• _EXERCISE DIRECTIONS_
Below is some material; transcribe all of it exactly.

━━ GIVEN DATA ━━

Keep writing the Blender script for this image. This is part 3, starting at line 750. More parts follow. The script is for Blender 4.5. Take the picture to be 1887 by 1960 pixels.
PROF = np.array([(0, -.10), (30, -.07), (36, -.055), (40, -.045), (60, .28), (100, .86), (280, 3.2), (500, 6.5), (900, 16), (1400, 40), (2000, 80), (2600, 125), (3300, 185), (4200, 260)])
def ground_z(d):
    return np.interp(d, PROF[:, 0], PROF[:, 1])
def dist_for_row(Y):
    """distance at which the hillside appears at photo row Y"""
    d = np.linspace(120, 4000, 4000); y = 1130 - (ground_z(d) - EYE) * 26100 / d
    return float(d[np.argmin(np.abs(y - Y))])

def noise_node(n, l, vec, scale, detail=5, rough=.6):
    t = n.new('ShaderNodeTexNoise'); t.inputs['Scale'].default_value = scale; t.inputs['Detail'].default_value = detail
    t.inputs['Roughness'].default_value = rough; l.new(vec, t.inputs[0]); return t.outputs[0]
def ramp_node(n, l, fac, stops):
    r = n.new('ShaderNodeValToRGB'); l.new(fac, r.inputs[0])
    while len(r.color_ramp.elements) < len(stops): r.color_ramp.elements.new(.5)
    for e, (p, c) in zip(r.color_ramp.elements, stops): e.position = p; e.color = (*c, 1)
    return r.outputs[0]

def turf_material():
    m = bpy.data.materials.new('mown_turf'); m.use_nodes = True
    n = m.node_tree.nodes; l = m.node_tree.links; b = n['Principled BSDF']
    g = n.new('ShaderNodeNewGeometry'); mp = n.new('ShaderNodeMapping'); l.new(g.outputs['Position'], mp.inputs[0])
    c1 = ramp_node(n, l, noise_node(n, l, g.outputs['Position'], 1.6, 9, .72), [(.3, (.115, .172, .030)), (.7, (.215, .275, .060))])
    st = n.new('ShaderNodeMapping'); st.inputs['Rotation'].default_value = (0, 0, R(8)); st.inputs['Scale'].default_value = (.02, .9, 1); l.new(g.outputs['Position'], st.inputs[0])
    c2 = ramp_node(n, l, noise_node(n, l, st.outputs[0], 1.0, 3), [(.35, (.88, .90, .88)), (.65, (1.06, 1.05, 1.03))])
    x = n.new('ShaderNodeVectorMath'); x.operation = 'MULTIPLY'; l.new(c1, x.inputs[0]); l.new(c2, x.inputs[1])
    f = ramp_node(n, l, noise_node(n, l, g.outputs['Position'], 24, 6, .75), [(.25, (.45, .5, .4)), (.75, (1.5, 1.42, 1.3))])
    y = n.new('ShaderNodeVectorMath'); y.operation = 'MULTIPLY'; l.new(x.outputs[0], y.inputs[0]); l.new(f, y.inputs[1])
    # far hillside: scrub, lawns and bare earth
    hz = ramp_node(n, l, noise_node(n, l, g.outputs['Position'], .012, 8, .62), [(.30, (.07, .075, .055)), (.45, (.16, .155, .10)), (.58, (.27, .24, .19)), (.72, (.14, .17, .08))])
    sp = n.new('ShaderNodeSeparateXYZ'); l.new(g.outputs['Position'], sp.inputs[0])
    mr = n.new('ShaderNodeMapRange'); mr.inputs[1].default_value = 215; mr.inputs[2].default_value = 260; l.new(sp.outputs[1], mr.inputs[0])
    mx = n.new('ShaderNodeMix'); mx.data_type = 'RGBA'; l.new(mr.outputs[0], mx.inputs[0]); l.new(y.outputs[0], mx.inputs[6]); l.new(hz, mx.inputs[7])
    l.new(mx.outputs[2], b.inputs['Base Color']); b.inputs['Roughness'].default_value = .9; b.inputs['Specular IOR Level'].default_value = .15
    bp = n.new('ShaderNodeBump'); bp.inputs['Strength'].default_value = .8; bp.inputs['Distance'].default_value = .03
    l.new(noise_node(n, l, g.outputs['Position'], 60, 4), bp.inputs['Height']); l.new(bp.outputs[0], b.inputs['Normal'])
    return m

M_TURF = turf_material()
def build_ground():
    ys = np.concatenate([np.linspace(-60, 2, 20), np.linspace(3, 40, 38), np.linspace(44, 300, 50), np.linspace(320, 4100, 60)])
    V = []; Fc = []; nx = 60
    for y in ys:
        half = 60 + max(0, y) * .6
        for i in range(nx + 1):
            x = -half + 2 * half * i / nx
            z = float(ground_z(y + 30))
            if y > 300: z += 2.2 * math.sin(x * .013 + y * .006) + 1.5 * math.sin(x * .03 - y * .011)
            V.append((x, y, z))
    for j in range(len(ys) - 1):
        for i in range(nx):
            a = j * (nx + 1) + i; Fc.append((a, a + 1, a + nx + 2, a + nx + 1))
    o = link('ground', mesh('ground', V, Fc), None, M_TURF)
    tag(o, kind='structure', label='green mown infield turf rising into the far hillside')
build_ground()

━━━

• _WRITTEN SOLUTION_
Keep writing the Blender script for this image. This is part 3, starting at line 750. More parts follow. The script is for Blender 4.5. Take the picture to be 1887 by 1960 pixels.
PROF = np.array([(0, -.10), (30, -.07), (36, -.055), (40, -.045), (60, .28), (100, .86), (280, 3.2), (500, 6.5), (900, 16), (1400, 40), (2000, 80), (2600, 125), (3300, 185), (4200, 260)])
def ground_z(d):
    return np.interp(d, PROF[:, 0], PROF[:, 1])
def dist_for_row(Y):
    """distance at which the hillside appears at photo row Y"""
    d = np.linspace(120, 4000, 4000); y = 1130 - (ground_z(d) - EYE) * 26100 / d
    return float(d[np.argmin(np.abs(y - Y))])

def noise_node(n, l, vec, scale, detail=5, rough=.6):
    t = n.new('ShaderNodeTexNoise'); t.inputs['Scale'].default_value = scale; t.inputs['Detail'].default_value = detail
    t.inputs['Roughness'].default_value = rough; l.new(vec, t.inputs[0]); return t.outputs[0]
def ramp_node(n, l, fac, stops):
    r = n.new('ShaderNodeValToRGB'); l.new(fac, r.inputs[0])
    while len(r.color_ramp.elements) < len(stops): r.color_ramp.elements.new(.5)
    for e, (p, c) in zip(r.color_ramp.elements, stops): e.position = p; e.color = (*c, 1)
    return r.outputs[0]

def turf_material():
    m = bpy.data.materials.new('mown_turf'); m.use_nodes = True
    n = m.node_tree.nodes; l = m.node_tree.links; b = n['Principled BSDF']
    g = n.new('ShaderNodeNewGeometry'); mp = n.new('ShaderNodeMapping'); l.new(g.outputs['Position'], mp.inputs[0])
    c1 = ramp_node(n, l, noise_node(n, l, g.outputs['Position'], 1.6, 9, .72), [(.3, (.115, .172, .030)), (.7, (.215, .275, .060))])
    st = n.new('ShaderNodeMapping'); st.inputs['Rotation'].default_value = (0, 0, R(8)); st.inputs['Scale'].default_value = (.02, .9, 1); l.new(g.outputs['Position'], st.inputs[0])
    c2 = ramp_node(n, l, noise_node(n, l, st.outputs[0], 1.0, 3), [(.35, (.88, .90, .88)), (.65, (1.06, 1.05, 1.03))])
    x = n.new('ShaderNodeVectorMath'); x.operation = 'MULTIPLY'; l.new(c1, x.inputs[0]); l.new(c2, x.inputs[1])
    f = ramp_node(n, l, noise_node(n, l, g.outputs['Position'], 24, 6, .75), [(.25, (.45, .5, .4)), (.75, (1.5, 1.42, 1.3))])
    y = n.new('ShaderNodeVectorMath'); y.operation = 'MULTIPLY'; l.new(x.outputs[0], y.inputs[0]); l.new(f, y.inputs[1])
    # far hillside: scrub, lawns and bare earth
    hz = ramp_node(n, l, noise_node(n, l, g.outputs['Position'], .012, 8, .62), [(.30, (.07, .075, .055)), (.45, (.16, .155, .10)), (.58, (.27, .24, .19)), (.72, (.14, .17, .08))])
    sp = n.new('ShaderNodeSeparateXYZ'); l.new(g.outputs['Position'], sp.inputs[0])
    mr = n.new('ShaderNodeMapRange'); mr.inputs[1].default_value = 215; mr.inputs[2].default_value = 260; l.new(sp.outputs[1], mr.inputs[0])
    mx = n.new('ShaderNodeMix'); mx.data_type = 'RGBA'; l.new(mr.outputs[0], mx.inputs[0]); l.new(y.outputs[0], mx.inputs[6]); l.new(hz, mx.inputs[7])
    l.new(mx.outputs[2], b.inputs['Base Color']); b.inputs['Roughness'].default_value = .9; b.inputs['Specular IOR Level'].default_value = .15
    bp = n.new('ShaderNodeBump'); bp.inputs['Strength'].default_value = .8; bp.inputs['Distance'].default_value = .03
    l.new(noise_node(n, l, g.outputs['Position'], 60, 4), bp.inputs['Height']); l.new(bp.outputs[0], b.inputs['Normal'])
    return m

M_TURF = turf_material()
def build_ground():
    ys = np.concatenate([np.linspace(-60, 2, 20), np.linspace(3, 40, 38), np.linspace(44, 300, 50), np.linspace(320, 4100, 60)])
    V = []; Fc = []; nx = 60
    for y in ys:
        half = 60 + max(0, y) * .6
        for i in range(nx + 1):
            x = -half + 2 * half * i / nx
            z = float(ground_z(y + 30))
            if y > 300: z += 2.2 * math.sin(x * .013 + y * .006) + 1.5 * math.sin(x * .03 - y * .011)
            V.append((x, y, z))
    for j in range(len(ys) - 1):
        for i in range(nx):
            a = j * (nx + 1) + i; Fc.append((a, a + 1, a + nx + 2, a + nx + 1))
    o = link('ground', mesh('ground', V, Fc), None, M_TURF)
    tag(o, kind='structure', label='green mown infield turf rising into the far hillside')
build_ground()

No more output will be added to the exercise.